Winter Brothers Discussion Points

  1. Do you think diaries such as James G. Swan's reveal or conceal? How insightful a diarist do you find Swan?
  2. Ivan Doig has said in interviews that the art of the Northwest coastal tribes, particularly the use of templates to replicate motifs and patterns in elaborately carved totem poles, influenced the structure of Winter Brothers. An example is the dot of ellipsis mentioned on on page 202, which recurs in the "stone dot" of carved swan on page 244 "that puts period" to the winter and the book. What other examples of patterns of language, or spans of time or views of geographic places that serve as templates of similarity, or characters who weave in and out of the narrative like carved motifs, can you find?
  3. Landscape, particularly the Pacific Northwest "edge of America," interests both Swan and Doig. What are the similarities and differences in how they look at their chosen region?
  4. Winter Brothers is an unusual literary genre, a journal of a journal. Is this approach more or less effective than a straight biography of Swan would have been? Than a novel based on his life?
  5. Swan is shown perpetually scrambling for government jobs. Do you think he was unusual in this, among supposedly enterprising pioneers of his time, or did the government play a nursemaid role in settlement of the American frontier?
  6. Swan was an eyewitness, through his diaries, to the cultural clash between white and Indian civilizations at Neah Bay and elsewhere along the Pacific Northwest Coast, yet his relationships with members of the Makah tribe sometimes emerge warmly from his pages, as when he and the old chief joke about using a Navy mortar to hunt whales, or when the Makahs borrow Chinese-dragon motifs from one of his books for their own art, while Swan picked up recipes and weather lore from the Indians. In this kind of cultural trading, who influenced whom the most, do you think? In what specific ways?
  7. In the section titled "The White Tribe," are there differences in the way Swan portrays his fellow settlers at Port Townsend, compared with his earlier diary portrayals of the Makahs at Neah Bay? Are there differences in how he himself seems to function?
  8. The book's diary entry for Swan's eighty-second birthday turns out to have been written by Doig, in literary echo of Swan's voice. How much do the two men merge in the book? In what ways do they turn out to be similar or dissimilar?

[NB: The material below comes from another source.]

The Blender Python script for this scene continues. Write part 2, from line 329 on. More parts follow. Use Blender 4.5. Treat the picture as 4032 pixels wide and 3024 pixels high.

  9. "The same winds blow spring on all men's dreams," it is said in the book, as lore is nudged into legend. Do you see Swan's diaries as a factual corrective to heroic legends of the American frontier, or not? Which do you think is more vital to us, unvarnished views of the past or vivid stories that live on as communal memories?
  10. The book has a brief portrait of the remote settler Lars Aalstrom, who persevered for decades on his farthest-west homestead, while Swan gave up his own land claim on the Bone River after a few years. What differences of personality would account for this? Which man might have been more typical of the American pioneers of the time?